NSERC also plays a major role in funding the Canadian Light Source (CLS), which is one of Canada's largest scientific research facilities. The CLS is a machine that is the size of a football field and produces light that is brighter than the sun. The synchrotron is important to Hitchcock's research because it is the only type of X-ray source that can carry out his type of X-ray microscopy.

Hitchcock was a major proponent for CLS, and in 2001 he was appointed the Tier 1 Canadian Light Source – Canada Research Chair for Materials Analysis. He is also the scientific leader of the soft X-ray spectromicroscopy beamline facility at CLS.

Much of Hitchcock's research involves looking at synthetic and natural polymers, for which the X-ray microscope is particularly well suited. “In complex samples, we use the microscope to find what the components are and how they are distributed in space,” he explains. By doing this he can improve materials from a knowledge of their structure, rather than a 'trial and error' approach. One example is a project on improving the absorbency of super absorbent polymers, which are used in many applications, from baby diapers to providing leak protection for the Chunnel.

The common theme of the many different projects Hitchcock has underway is the use of inner shell excitation to look at chemical, physical and material problems. Industrial partnerships play a major role in Hitchcock's research. These partnerships are with large 'raw material' companies like Dow Chemical, and also with much smaller niche companies, such as Chemetics, a manufacturer of water filtration membranes in Vancouver.

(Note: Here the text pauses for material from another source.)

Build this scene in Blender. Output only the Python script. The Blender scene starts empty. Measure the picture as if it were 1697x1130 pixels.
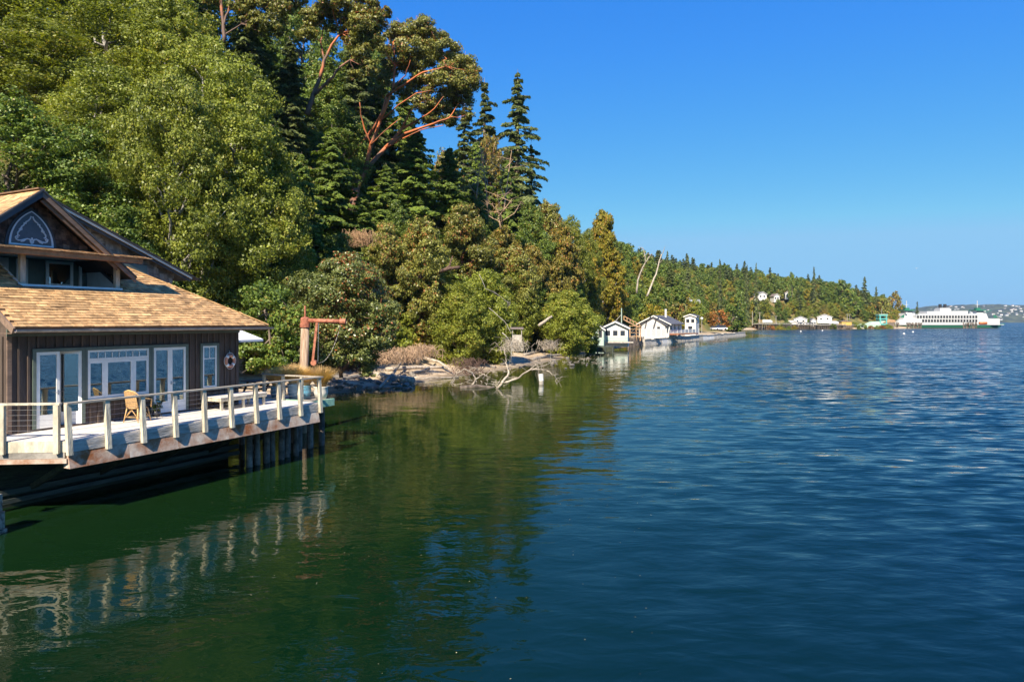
import bpy, math, random
import numpy as np
from mathutils import Vector, Matrix, noise as mnoise
random.seed(7); rng = np.random.default_rng(7)
R = math.radians
scene = bpy.context.scene
C = scene.collection

# ------------------------------------------------------------------ camera
CAMH = 5.0
cam_d = bpy.data.cameras.new("camera"); cam = bpy.data.objects.new("camera", cam_d); C.objects.link(cam)
cam.location = (0, 0, CAMH); cam.rotation_euler = (R(90), 0, 0)
cam_d.sensor_width = 36; cam_d.lens = 24.0; cam_d.shift_y = -0.0189
cam_d.clip_start = 0.1; cam_d.clip_end = 30000
scene.camera = cam

# ------------------------------------------------------------------ sky and sun
SUN_EL, SUN_ROT = 41.0, 197.0
world = bpy.data.worlds.new("World"); scene.world = world; world.use_nodes = True
wn = world.node_tree; wn.nodes.clear()
sky = wn.nodes.new('ShaderNodeTexSky'); sky.sky_type = 'NISHITA'; sky.sun_disc = False
sky.sun_elevation = R(SUN_EL); sky.sun_rotation = R(SUN_ROT); sky.altitude = 0
sky.air_density = 1.0; sky.dust_density = 0.0; sky.ozone_density = 3.0
# grade towards the deep late-summer blue of the photograph, channel by channel
sp_ = wn.nodes.new('ShaderNodeSeparateColor'); cb_ = wn.nodes.new('ShaderNodeCombineColor')
for i_, (g_, e_) in enumerate(((0.173, 1.5), (0.894, 0.785), (3.85, 0.25))):
    pw_ = wn.nodes.new('ShaderNodeMath'); pw_.operation = 'POWER'; pw_.inputs[1].default_value = e_; ml_ = wn.nodes.new('ShaderNodeMath'); ml_.operation = 'MULTIPLY'; ml_.inputs[1].default_value = g_
    mn_ = wn.nodes.new('ShaderNodeMath'); mn_.operation = 'MINIMUM'; mn_.inputs[1].default_value = (1.75, 3.7, 5.65)[i_]
    wn.links.new(sp_.outputs[i_], pw_.inputs[0]); wn.links.new(pw_.outputs[0], ml_.inputs[0]); wn.links.new(ml_.outputs[0], mn_.inputs[0]); wn.links.new(mn_.outputs[0], cb_.inputs[i_])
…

Through industrial partnerships, Hitchcock and his research team help develop new materials and sometimes help solve production problems. “We help make sure what the company supplies is useful, and help them understand how to control specific properties of their products such as strength and durability,” says Hitchcock. A goal of his research is to understand the links between the reactions used to make the materials or components of a product and the properties of the final product.

Today when asked what his research is good for Hitchcock says, “Canada must contribute to the well-being of all mankind with its knowledge (and hopefully, some wisdom), not just with exploitation of its natural resources. Synchrotron science in general, and synchrotron-based X-ray microscopy in particular, has much to contribute to improving materials and products, to education, and to being part of a network of advanced science and technology internationally.”

From looking at samples under 'the big light' at synchrotron light sources around North America, to industrial factories, to a store shelf near you, Hitchcock's research 'is good for' many of the efficient, improved materials we use daily in our lives.

(The Natural Sciences and Engineering Research Council SPARK (Students Promoting Awareness of Research Knowledge) program was launched in 1999 at 10 universities across Canada. Through SPARK, students with an aptitude for communications are recruited, trained and paid to write stories based on the NSERC supported research at participating universities.)